The problem, he says, is that for the time being it is only the landless that are pressuring the government for change. “What is happening today is that people who are economically poor are continuing this struggle, but people who have jumped out of that situation are ignoring it. It is very important poor people get organised, but it should also be supported by people who have gained economic prosperity, and people who have gained educational qualifications. If they wake up to the reality of what is happening in a globalising world, how structural violence is becoming so acute, and start putting their weight behind the organised communities, I think we will bring about a change.” Gandhi spoke not of the well-being of the minority, or even the majority, but of Sarvodaya, the well-being of all. The better off sectors of society have no more right to be complacent than the poorest, he tells me, until this is achieved. This is the message that he wants to bring to Europe.
Over the coming years Ekta Parishad will continue to grow its movement, educating young people, organising conferences, travelling and lecturing. An international woman’s training programme is scheduled for 2016, a forum on nonviolent economy in 2018. It is all building towards a march that will begin in 2019 and last for fifteen months: 8000km from New Delhi to Geneva. A couple of hundred young people will carry Ekta Parishad’s message across half the planet to the front door of the United Nations, a message that has grown over nearly half a century of Rajagopal’s work and is now global in scope, as much as it still pertains to each individual community.

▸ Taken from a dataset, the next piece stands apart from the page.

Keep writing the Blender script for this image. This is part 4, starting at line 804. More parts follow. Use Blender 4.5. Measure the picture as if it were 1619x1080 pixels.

“We want ethics and justice as part of development,” he says. “A development model without ethics and justice is not acceptable. Somebody has to say that.”
He hopes that during those fifteen months a million people will turn out across the world, organising their own marches, carrying that same message to the World Bank, to the IMF, to the WTO, to anybody that needs to hear it. It is overwhelmingly ambitious, but I have no doubt that he can make it happen.
There is little time for rest. As soon as his plane lands in India, he will be walking twenty days to highlight the displacement of Adivasis by wildlife sanctuaries. In the course of the next five years, he hopes that those of us who perform our activism intellectually, from our armchairs, can be moved by such example to take a more meaningful stand alongside those for whom sitting on the sidelines is not a possibility.
“People say they are nonviolent because they’re not taking a gun and shooting anybody. But sitting in the coffee house and speaking about nonviolence is not going to change anything. Preparation should begin now. Thinking about how, in five years time, we will walk together to make a different world. Begin today. Collaborate, cooperate, understand what is happening, exchange information, express solidarity, and slowly build a movement at the global level to make a different world. Build alliances, build a network. Everyone has to act. Sitting down is not going to change anything, so start walking.”
Rajagopal laughs and says: “And if you can run, run!”